Show-Me-Select Heifer Survey Results

June 14, 2015 03:14 AM
Show-Me-Select Heifer Survey Results

Twenty-seven buyers of Show-Me-Select bred heifers at the November 2014 sale at Joplin Regional Stockyards have answered a University of Missouri Extension survey regarding the results they experienced with the SMS heifers they bought.

The surveys requested an actual date when their heifers calved. A calving ease score (1 to 5), a presentation rating (1 to 7), calf survival (1 to 5) and overall satisfaction score (1 to 3). Also, buyers may indicate other interesting notes related to their calving season.

The 27 responses were for 192 heifers that calved. This represents 37 percent of the heifers sold in the sale.

"We look at the data closely to see if there were unusual problems that might be corrected in the future," said Eldon Cole, a livestock specialist with University of Missouri Extension. "The surveys began in 2004."


The 192 births went from December 27 to May 13. There was one born in December with 41 born in January, 87 in February, 45 in March, 15 in April and three were dropped in May.

The assist rate or calving ease uses a one as no assist; 2 hand pull; 3 mechanical puller used; 4 indicated a caesarean section. This group of heifers had 174 calves (91 percent) born unassisted.

Twelve were given a hand assist, and six calves were given mechanical assistance. Of those six, three were born on the same day at the same farm. The other five heifers from the same consignor, bred to the same sire, all calved unassisted. The AI, Angus bull has a 22 calving ease EPD with a .75 accuracy.

There were five calves buyers said were, "too big." No mention was made of the actual weight of those calves, but a couple estimated them at 90 pounds. Four of those five were out of AI sires with comfortable calving ease EPDs and accuracies.


"The survey asked for actual calving dates of the heifers. This is one of the bits of data that buyers appreciate. We know that heifers bred the same day, to the same bull and managed alike will not calve on the same day," said Cole.

Veterinarians do the early pregnancy check no later than 90 days into the pregnancy. At this age of the fetus, they should attain the highest accuracy when projecting the calving date. The use of ultrasound has improved the accuracy of the call.

There were 170 (88.5 percent) of the heifers that calved within 18 days of their expected date. Most of the heifers calved a few days earlier than expected. In fact, the average calving date was 6.2 days ahead of the projected date.

"The 88.5 percent accuracy was the highest we've had. Over the years, the average estimate by the veterinarians has been 84 percent within the 18-day window," said Cole.
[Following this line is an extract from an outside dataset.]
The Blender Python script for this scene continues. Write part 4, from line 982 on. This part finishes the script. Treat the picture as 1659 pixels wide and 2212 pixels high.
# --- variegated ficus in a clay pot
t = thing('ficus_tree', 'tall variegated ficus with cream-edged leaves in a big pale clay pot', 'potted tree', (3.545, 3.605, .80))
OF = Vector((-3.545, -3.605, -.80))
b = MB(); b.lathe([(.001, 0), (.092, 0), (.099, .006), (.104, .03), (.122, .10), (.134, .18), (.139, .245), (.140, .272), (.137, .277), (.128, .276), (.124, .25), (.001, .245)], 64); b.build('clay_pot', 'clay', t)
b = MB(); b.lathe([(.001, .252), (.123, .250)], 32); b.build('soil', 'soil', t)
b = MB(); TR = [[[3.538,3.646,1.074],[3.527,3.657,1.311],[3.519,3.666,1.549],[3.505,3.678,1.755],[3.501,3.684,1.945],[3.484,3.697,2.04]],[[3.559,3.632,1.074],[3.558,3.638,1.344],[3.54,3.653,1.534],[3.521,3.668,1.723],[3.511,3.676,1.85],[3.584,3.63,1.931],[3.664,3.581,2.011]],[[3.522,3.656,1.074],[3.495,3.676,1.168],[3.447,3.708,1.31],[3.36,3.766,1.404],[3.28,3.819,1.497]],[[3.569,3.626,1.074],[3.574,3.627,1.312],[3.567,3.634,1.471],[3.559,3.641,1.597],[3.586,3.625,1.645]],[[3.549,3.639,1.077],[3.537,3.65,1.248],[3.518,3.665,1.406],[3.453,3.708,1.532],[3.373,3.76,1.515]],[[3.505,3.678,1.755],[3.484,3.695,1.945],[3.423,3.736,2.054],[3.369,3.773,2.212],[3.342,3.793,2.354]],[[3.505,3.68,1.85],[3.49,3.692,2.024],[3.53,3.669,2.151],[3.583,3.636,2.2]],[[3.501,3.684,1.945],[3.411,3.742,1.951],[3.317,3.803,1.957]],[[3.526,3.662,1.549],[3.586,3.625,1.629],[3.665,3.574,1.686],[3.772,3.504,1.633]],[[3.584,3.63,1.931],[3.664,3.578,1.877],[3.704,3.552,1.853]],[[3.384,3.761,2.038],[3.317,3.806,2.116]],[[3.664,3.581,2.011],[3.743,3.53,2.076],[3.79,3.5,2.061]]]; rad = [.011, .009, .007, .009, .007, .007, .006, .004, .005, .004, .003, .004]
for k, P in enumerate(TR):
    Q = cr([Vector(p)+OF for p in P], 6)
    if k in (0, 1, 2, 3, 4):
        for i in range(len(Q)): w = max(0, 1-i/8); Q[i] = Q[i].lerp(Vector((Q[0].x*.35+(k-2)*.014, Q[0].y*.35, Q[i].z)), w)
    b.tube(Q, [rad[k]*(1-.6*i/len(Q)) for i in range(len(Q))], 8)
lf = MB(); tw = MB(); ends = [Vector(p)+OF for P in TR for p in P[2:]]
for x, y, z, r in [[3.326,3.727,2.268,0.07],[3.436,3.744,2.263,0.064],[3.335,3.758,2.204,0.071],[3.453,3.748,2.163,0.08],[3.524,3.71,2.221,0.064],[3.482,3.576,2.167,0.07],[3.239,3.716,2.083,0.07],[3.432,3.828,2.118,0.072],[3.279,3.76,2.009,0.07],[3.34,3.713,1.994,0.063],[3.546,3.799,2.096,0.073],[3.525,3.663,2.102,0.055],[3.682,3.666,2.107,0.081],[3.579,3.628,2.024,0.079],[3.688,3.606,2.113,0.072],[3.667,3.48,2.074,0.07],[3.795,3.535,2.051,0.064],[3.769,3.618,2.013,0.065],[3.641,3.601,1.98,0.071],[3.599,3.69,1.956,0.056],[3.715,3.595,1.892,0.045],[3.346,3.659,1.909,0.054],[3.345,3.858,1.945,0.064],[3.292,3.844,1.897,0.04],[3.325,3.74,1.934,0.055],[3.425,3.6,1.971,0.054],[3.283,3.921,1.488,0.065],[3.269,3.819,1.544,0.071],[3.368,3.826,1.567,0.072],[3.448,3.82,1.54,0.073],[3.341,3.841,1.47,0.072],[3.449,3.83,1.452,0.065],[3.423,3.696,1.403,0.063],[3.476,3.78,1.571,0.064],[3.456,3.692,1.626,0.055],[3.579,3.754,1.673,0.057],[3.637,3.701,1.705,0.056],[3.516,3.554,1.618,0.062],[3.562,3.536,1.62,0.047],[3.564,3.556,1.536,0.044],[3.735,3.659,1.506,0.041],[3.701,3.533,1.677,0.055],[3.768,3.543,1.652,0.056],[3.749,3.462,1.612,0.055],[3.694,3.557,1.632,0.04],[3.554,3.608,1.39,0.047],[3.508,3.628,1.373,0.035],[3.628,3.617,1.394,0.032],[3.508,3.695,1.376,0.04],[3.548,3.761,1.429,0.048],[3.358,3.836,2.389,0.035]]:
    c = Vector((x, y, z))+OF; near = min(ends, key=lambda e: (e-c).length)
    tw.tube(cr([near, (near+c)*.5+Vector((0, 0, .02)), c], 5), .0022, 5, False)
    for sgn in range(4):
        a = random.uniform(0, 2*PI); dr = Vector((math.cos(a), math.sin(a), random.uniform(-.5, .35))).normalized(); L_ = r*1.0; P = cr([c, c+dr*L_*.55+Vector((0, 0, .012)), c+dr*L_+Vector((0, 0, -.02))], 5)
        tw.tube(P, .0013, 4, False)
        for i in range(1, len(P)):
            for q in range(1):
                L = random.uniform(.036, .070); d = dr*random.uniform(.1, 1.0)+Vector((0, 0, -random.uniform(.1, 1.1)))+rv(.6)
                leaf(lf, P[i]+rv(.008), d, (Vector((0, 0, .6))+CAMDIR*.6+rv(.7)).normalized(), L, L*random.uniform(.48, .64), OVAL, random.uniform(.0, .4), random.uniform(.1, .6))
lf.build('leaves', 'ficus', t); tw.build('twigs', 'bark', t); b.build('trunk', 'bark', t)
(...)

Other notes from the survey indicated one heifer did not calve, one aborted and two heifers prolapsed and died. Three heifers were called bad disposition, and one calf was lost to a predator, probably a coyote, according to Cole.

"The survey shows the reality of being in the cattle business and calving out heifers. The weather was possibly a factor in the past calving season so far as death losses were concerned. Research shows that unusually cold weather in late gestation can increase calf birth weight," said Cole.


Buyers were asked their overall satisfaction was with the heifers. A one indicated they were very satisfied. A two showed they were satisfied while a three meant they were disappointed with that heifer as an SMS product.

"There were 154 head marked as very satisfied which is 80 percent of the 192 head. Twenty-six heifers were rated as satisfied, and only 11 heifers were marked as disappointments," said Cole.


The Show-Me-Select program has proven its merit since it began in 1997. The next survey attempt with the heifer development program is to glean the life-long benefits of the Show-Me-Select heifers. Longevity and retention in the breeding herd, of the heifers, will be examined.